Peg Mullen

Margaret E. Mullen (née Goodyear; June 11, 1917 October 2, 2009), best known as Peg Mullen, became an antiwar activist, after the death of her son in Vietnam, who had been killed by shrapnel fired from friendly artillery in a 1970 incident. She became an active opponent of U.S. involvement in the Vietnam War and protested against the Gulf War and Iraq War. Her life story was made into the Emmy Award-winning 1979 film Friendly Fire starring Carol Burnett, which was based on a 1976 book of the same name by C. D. B. Bryan.

Early life

Born in 1917 in Pocahontas, Iowa to a Catholic family, the daughter of Clair and Josephine (née Wolfe) Goodyear, she attended Sacred Heart High School, moving to Des Moines after graduation. She was employed as a secretary in the United States Department of Labor from 1937 to 1944.[1]

She married Oscar Eugene "Gene" Mullen (born June 27, 1916 - died July 1986) in 1941 and lived on a family farm near La Porte City, Iowa, supplementing her income with jobs at J. C. Penney and Santa Claus Industries. The couple had four children: Michael, Patricia, Mary Margaret, and John Kevin. Peg Mullen was an active Democrat who was a delegate to the Democratic National Conventions held in 1964, 1968 and 1972. In 1972 she was a McGovern delegate. That same year she was nominated for Iowa Mother of the Year.[2]

Son's death in Vietnam

Her son Michael was drafted in 1968, and she would later write of her fears of being "in a quiet corner of an airport and say[ing] goodbye to a son in uniform, knowing in your heart that you'll never see him again." He was killed on February 18, 1970, from shrapnel fired by U.S. artillery. She refused to believe the United States Army's description of the incident as an accident and remained skeptical even after evidence was provided to support the official story. Norman Schwarzkopf, Jr. met with the Mullens in an unsuccessful attempt to address their questions, later writing in his autobiography It Doesn't Take a Hero of the double tragedy of "the needless death of a young man, and the bitterness that was consuming his parents."[2]

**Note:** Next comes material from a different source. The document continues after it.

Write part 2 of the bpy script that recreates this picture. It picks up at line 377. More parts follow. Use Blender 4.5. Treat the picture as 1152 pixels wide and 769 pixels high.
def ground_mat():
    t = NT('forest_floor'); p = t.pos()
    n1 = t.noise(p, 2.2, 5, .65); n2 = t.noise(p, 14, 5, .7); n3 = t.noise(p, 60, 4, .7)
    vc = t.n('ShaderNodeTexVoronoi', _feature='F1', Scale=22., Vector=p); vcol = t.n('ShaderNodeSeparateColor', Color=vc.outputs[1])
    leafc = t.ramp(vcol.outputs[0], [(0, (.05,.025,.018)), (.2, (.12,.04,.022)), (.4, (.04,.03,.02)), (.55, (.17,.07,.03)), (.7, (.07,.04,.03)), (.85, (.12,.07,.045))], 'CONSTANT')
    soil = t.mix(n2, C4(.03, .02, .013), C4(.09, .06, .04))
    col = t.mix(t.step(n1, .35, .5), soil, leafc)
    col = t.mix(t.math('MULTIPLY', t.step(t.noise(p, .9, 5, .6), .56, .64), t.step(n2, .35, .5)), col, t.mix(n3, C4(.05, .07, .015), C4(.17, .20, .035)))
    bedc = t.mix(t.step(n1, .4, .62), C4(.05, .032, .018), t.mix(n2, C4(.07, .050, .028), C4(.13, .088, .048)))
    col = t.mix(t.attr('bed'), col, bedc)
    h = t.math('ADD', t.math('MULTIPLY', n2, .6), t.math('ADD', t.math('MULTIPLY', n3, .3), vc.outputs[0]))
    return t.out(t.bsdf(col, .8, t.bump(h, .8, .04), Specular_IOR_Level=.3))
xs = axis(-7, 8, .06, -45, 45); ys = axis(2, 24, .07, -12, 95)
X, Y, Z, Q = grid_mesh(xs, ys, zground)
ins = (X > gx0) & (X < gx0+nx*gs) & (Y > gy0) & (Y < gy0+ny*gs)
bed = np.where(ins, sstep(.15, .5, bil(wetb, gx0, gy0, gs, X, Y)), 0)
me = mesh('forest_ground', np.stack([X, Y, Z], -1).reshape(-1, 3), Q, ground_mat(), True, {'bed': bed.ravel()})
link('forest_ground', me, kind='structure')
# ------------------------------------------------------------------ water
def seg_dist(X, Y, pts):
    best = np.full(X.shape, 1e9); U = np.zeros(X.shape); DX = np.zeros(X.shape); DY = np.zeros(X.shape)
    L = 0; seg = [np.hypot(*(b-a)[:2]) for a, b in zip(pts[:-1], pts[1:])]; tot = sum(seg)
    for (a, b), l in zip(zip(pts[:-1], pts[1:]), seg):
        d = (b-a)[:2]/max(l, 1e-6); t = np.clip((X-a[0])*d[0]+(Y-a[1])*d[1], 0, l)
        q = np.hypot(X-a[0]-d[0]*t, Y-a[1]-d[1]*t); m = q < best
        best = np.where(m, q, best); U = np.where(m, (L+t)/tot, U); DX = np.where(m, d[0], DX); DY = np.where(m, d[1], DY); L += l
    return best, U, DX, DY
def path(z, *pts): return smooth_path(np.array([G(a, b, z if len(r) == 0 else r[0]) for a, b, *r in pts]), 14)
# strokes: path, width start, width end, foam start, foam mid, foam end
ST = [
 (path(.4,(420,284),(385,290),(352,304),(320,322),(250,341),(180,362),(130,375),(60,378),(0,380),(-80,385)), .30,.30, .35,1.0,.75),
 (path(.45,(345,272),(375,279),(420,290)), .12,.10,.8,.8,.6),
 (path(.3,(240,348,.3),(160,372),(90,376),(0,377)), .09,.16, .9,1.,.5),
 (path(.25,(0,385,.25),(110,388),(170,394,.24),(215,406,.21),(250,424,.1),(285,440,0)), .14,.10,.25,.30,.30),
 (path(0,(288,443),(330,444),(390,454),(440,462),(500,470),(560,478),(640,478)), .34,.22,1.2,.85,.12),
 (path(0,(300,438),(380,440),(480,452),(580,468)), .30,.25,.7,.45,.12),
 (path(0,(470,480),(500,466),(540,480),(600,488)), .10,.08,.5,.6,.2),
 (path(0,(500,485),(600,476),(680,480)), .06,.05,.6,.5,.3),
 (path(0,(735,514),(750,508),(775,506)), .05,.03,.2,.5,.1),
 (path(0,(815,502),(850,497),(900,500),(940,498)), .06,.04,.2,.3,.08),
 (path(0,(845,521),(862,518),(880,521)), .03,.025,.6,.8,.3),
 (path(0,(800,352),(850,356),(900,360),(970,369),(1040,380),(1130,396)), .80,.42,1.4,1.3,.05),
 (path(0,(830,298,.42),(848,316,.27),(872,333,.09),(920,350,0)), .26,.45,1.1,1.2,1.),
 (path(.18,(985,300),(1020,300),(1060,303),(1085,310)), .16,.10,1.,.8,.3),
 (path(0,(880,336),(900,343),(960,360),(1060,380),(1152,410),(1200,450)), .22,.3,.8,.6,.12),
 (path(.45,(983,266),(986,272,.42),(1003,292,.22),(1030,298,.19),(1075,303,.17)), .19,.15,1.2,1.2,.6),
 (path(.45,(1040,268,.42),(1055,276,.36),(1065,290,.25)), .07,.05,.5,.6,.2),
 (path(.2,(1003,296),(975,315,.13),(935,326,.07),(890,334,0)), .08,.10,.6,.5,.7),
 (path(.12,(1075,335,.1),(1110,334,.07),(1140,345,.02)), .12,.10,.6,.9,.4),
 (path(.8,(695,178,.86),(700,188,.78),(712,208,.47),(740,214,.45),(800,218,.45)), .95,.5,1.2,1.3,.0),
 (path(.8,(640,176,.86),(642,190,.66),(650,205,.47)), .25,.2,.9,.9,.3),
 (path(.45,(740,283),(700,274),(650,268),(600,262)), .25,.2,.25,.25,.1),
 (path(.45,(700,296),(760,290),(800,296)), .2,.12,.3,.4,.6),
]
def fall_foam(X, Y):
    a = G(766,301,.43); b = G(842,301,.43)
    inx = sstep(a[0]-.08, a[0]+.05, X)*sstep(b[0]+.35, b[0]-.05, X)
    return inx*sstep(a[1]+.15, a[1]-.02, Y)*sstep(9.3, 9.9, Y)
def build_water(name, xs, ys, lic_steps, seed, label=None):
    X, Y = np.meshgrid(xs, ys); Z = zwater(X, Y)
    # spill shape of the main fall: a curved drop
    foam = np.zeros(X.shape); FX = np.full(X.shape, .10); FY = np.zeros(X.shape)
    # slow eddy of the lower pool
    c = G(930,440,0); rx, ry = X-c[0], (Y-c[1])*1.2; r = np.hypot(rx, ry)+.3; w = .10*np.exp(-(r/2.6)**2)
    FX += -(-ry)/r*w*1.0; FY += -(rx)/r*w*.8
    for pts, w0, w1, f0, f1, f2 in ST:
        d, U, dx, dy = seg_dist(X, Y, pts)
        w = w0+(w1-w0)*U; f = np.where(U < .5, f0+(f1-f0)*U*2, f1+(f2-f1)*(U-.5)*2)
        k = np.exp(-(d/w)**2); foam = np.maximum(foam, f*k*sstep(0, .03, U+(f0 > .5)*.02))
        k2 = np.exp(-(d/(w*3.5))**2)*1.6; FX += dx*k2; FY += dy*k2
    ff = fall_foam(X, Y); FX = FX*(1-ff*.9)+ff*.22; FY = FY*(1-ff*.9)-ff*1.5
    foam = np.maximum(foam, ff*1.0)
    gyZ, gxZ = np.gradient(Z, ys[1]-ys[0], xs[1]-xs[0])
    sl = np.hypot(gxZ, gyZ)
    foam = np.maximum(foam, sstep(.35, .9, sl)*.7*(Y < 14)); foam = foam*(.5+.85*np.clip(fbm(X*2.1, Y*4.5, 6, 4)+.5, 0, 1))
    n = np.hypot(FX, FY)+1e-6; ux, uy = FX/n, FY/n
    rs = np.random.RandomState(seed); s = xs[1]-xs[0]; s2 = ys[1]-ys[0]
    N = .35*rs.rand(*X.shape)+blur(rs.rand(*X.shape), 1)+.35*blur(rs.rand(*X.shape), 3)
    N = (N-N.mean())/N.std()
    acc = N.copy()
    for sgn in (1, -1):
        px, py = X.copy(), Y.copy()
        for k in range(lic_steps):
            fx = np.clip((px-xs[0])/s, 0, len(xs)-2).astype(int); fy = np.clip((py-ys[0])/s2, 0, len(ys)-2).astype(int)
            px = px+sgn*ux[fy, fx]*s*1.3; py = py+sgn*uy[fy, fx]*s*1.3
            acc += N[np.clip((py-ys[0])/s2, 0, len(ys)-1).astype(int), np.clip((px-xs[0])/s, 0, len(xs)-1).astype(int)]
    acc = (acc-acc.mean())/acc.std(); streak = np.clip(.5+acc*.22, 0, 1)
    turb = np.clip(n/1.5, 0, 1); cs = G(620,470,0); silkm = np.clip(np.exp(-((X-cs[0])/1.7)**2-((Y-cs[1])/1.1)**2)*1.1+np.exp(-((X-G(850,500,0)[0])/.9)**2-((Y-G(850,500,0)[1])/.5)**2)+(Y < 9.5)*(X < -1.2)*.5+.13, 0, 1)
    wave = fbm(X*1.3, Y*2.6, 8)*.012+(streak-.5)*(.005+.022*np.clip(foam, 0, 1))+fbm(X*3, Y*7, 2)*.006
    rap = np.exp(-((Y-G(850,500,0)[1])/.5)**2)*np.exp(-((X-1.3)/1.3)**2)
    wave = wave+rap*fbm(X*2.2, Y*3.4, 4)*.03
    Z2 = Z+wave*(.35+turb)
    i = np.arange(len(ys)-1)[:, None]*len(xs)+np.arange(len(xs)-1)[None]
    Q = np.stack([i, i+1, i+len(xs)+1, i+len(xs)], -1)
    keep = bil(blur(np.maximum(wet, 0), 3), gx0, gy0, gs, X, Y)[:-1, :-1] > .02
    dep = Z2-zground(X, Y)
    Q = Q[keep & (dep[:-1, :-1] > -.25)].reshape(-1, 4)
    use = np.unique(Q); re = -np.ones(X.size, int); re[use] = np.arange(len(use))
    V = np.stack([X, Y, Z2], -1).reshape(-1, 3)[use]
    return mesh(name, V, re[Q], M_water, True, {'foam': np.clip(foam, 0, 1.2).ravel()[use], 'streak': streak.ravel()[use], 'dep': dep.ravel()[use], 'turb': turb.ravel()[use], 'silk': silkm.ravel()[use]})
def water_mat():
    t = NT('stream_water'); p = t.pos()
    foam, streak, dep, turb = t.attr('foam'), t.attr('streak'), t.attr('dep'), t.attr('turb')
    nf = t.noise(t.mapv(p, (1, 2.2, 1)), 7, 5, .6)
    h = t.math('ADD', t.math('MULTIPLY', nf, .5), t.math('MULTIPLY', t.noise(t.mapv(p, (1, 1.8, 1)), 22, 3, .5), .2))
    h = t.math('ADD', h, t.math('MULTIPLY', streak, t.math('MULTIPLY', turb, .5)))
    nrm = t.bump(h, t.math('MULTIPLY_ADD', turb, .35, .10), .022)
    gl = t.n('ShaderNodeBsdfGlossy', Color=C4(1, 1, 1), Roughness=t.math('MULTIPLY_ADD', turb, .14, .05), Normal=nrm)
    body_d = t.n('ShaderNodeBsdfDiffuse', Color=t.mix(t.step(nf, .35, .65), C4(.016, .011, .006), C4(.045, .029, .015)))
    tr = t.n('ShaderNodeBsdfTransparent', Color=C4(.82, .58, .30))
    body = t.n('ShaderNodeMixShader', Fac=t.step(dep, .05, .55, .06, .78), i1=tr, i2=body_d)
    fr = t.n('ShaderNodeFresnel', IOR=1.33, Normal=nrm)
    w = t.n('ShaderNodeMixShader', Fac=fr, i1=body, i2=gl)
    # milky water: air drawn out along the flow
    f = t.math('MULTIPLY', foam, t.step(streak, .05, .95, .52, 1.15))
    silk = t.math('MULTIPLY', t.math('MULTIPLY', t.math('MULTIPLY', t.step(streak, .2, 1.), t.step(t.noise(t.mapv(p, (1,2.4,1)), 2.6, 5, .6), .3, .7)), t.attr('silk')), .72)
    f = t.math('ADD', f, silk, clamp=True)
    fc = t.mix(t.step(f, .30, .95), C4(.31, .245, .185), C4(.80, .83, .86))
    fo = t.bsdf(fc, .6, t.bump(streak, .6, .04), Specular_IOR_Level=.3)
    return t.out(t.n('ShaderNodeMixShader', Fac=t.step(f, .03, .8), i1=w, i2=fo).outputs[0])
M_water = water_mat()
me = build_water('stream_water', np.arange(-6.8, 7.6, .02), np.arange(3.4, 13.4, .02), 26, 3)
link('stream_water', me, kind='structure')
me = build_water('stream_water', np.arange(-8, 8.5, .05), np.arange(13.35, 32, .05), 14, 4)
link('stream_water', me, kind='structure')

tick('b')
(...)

With the death benefit she received from the military, Mullen purchased two half-page ads in The Des Moines Register, with the first ad featuring 714 crosses and the second with 719 to represent the number of Iowa residents killed during the war.[1] Mullen refused a military funeral for her son, would not accept his medals, and rejected the standard grave marker offered for free by the military. Instead, she bought a tombstone that used the word "killed" (instead of "died") to describe the circumstances of his death. A letter of condolence from President of the United States Richard M. Nixon was sent back with her note reading "Send it to the next damn fool."[2]

Friendly Fire

Journalist C. D. B. Bryan turned the Mullen family's intense pain in the wake of Michael's death into a series of articles published in three installments in The New Yorker during March 1976 and then released in book form that year as Friendly Fire.[1] Bryan wrote of the unspoken sounds of pain, "the slam of a hand hitting the table in rage, the breath caught because an onrushing memory was causing too much pain."[2]

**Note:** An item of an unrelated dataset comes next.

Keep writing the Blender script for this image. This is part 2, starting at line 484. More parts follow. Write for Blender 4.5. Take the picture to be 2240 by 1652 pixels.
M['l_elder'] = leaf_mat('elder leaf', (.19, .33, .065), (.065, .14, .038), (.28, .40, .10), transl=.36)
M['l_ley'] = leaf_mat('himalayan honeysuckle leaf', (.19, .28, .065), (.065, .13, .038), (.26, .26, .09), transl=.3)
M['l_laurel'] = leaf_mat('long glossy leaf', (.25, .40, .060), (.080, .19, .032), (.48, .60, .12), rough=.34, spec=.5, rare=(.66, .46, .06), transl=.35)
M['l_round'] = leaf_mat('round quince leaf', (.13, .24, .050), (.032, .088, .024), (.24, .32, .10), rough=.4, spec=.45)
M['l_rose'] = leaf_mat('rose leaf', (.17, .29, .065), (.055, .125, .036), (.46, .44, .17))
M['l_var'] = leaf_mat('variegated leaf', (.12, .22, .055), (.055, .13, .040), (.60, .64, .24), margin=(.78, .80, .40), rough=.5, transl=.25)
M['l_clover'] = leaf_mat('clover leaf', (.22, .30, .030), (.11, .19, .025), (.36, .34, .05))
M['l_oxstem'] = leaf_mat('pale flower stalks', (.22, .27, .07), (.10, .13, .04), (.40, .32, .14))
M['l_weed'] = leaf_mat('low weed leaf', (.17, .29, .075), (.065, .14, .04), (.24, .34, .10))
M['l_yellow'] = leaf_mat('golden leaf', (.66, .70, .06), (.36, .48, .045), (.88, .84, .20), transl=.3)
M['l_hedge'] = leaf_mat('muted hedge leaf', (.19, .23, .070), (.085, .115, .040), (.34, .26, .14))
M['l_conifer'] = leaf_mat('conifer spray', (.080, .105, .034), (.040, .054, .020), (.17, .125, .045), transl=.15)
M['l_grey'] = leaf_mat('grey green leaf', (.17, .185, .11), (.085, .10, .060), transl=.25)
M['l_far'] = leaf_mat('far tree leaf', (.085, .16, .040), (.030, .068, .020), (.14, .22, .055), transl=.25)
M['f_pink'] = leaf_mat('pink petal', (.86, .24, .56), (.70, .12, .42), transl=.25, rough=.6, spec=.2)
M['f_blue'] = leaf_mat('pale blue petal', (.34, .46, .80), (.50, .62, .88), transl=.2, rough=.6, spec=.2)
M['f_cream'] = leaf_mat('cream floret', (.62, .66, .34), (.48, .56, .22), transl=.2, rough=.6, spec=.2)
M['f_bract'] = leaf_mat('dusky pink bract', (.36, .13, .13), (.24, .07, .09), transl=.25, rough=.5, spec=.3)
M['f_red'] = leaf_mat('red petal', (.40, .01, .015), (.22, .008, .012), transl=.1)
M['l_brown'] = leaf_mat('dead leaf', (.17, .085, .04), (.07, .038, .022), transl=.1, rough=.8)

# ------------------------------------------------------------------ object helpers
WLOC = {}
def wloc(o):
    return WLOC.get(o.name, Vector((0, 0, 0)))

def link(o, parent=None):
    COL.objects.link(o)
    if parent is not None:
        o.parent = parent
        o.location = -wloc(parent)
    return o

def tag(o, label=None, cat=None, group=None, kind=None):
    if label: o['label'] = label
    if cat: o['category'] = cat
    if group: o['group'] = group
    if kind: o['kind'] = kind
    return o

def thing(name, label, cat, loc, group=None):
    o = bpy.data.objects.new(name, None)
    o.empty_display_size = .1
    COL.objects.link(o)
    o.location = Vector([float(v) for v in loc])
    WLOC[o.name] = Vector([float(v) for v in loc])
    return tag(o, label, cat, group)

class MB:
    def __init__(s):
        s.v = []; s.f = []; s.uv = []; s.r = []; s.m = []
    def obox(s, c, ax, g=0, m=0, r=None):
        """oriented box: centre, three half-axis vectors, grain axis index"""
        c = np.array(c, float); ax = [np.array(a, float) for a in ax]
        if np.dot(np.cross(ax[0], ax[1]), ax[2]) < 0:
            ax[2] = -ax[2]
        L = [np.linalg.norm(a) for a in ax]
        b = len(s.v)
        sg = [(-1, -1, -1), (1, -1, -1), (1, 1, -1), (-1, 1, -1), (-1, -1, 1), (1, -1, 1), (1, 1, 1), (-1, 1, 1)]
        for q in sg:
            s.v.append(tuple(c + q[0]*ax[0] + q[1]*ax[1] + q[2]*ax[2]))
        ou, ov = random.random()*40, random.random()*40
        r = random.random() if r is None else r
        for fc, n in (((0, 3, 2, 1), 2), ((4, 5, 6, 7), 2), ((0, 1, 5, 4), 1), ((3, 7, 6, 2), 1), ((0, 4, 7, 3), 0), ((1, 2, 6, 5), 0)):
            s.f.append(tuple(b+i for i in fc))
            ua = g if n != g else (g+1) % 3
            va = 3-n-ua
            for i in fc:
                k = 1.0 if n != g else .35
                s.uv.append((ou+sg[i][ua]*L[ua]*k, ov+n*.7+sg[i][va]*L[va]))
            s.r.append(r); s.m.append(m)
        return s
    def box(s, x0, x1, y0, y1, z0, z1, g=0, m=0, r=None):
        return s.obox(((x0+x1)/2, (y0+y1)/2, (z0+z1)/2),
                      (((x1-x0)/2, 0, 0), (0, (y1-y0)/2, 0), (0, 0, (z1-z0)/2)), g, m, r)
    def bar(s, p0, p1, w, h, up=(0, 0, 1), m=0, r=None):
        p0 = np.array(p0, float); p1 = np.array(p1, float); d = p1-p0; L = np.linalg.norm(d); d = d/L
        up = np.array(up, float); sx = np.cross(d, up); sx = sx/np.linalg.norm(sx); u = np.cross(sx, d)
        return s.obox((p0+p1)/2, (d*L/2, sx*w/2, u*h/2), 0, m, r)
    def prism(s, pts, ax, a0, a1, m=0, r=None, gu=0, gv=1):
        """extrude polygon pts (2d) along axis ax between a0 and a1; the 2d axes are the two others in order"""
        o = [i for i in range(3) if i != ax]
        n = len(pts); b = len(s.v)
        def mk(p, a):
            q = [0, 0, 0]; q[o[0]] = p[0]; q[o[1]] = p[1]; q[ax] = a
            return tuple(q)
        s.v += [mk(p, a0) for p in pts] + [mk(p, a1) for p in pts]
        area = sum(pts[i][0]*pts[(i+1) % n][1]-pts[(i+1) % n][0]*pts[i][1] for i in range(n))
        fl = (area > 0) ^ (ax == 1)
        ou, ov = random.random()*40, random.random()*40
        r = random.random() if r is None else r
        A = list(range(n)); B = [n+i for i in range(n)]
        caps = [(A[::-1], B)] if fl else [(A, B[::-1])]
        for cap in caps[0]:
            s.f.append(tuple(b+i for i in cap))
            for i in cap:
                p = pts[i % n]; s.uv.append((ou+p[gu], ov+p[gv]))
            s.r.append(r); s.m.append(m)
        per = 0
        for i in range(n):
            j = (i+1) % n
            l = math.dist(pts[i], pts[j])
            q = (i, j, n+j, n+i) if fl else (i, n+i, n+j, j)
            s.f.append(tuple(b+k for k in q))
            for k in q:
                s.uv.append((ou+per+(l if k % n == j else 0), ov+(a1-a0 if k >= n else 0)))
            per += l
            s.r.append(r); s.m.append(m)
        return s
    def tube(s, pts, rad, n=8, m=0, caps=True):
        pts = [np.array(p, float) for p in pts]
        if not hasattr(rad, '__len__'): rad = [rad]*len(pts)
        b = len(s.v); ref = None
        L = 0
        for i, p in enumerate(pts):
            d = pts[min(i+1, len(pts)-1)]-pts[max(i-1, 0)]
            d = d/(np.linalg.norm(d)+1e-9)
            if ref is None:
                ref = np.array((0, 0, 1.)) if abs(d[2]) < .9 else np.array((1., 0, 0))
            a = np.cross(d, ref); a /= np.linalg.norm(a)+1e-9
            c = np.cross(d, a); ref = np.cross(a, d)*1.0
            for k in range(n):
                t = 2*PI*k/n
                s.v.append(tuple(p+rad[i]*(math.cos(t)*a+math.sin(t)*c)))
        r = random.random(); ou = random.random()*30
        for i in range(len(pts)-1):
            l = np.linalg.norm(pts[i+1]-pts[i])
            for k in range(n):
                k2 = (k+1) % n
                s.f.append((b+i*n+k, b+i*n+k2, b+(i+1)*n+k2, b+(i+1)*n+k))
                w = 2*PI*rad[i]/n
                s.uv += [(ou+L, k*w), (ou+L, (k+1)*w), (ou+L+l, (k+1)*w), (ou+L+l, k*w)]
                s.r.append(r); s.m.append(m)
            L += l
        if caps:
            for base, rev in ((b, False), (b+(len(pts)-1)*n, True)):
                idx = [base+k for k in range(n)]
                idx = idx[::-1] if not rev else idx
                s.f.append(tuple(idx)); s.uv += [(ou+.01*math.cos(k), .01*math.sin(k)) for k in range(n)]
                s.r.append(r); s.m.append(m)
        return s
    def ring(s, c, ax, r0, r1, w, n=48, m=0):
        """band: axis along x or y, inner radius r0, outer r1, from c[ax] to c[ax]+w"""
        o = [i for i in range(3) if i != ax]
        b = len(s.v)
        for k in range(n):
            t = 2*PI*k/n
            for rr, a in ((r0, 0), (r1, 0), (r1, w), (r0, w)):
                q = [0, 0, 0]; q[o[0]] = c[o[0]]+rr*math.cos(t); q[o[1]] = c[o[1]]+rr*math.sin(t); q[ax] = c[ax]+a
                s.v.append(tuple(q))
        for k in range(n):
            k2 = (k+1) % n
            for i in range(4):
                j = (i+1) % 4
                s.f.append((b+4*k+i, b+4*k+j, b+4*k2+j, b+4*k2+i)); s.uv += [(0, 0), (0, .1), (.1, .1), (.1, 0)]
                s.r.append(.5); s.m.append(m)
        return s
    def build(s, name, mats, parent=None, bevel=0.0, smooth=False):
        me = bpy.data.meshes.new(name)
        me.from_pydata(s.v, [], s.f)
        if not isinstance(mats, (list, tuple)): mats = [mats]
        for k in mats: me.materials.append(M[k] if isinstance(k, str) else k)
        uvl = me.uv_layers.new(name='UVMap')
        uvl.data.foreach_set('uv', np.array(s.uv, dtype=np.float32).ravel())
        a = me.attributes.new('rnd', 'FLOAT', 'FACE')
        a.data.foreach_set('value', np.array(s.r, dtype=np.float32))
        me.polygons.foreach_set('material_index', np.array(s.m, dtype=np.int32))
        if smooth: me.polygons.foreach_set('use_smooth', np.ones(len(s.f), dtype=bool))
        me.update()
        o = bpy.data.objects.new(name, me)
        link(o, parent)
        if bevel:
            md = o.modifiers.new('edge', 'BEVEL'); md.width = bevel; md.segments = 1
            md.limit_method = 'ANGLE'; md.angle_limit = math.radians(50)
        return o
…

The book was turned into the 1979 television film Friendly Fire, starring Carol Burnett. Though best known for her screwball comedy, Burnett pursued the role after reading the script and said how in looking "back at the war now, I see how much of a waste it was", with this film being "the first time that the war has been looked at from the viewpoint of the folks at home."[3] The production won the Emmy Award for best drama special.[2]

Personal

Mullen wrote the 1995 autobiography Unfriendly Fire: A Mother's Memoir, which added dozens of letters from her son and laid out her continuing doubts about the circumstances of her son's death.[2]

She continued her anti-war activism in protesting the Gulf War, and tried to meet with Cindy Sheehan, a mother whose son was killed during the Iraq War, at Sheehan's protests outside George W. Bush's Prairie Chapel Ranch in Crawford, Texas.[2]

Death

Peg Mullen died on October 2, 2009, aged 92, in La Porte City. She was survived by two daughters, a son, six grandchildren and two great-grandchildren.[2] Her resting place is located in Waterloo's Saint Mary's of Mount Carmel Cemetery.

References

  1. 1 2 3 Peg Mullen (1917-2009), Iowa Women's Archive at the University of Iowa. Accessed October 7, 2009.
  2. 1 2 3 4 5 6 7 8 Martin, Douglas. "Peg Mullen, 92, Who Fanned Her Anger Over Son’s Death Into Antiwar Drive, Dies", The New York Times, October 5, 2009. Accessed October 6, 2009.
  3. Gamarekian, Barbara. "Why Carol Burnett Made 'Friendly Fire'; War 'a Waste'", The New York Times, April 21, 1979. Accessed October 7, 2009.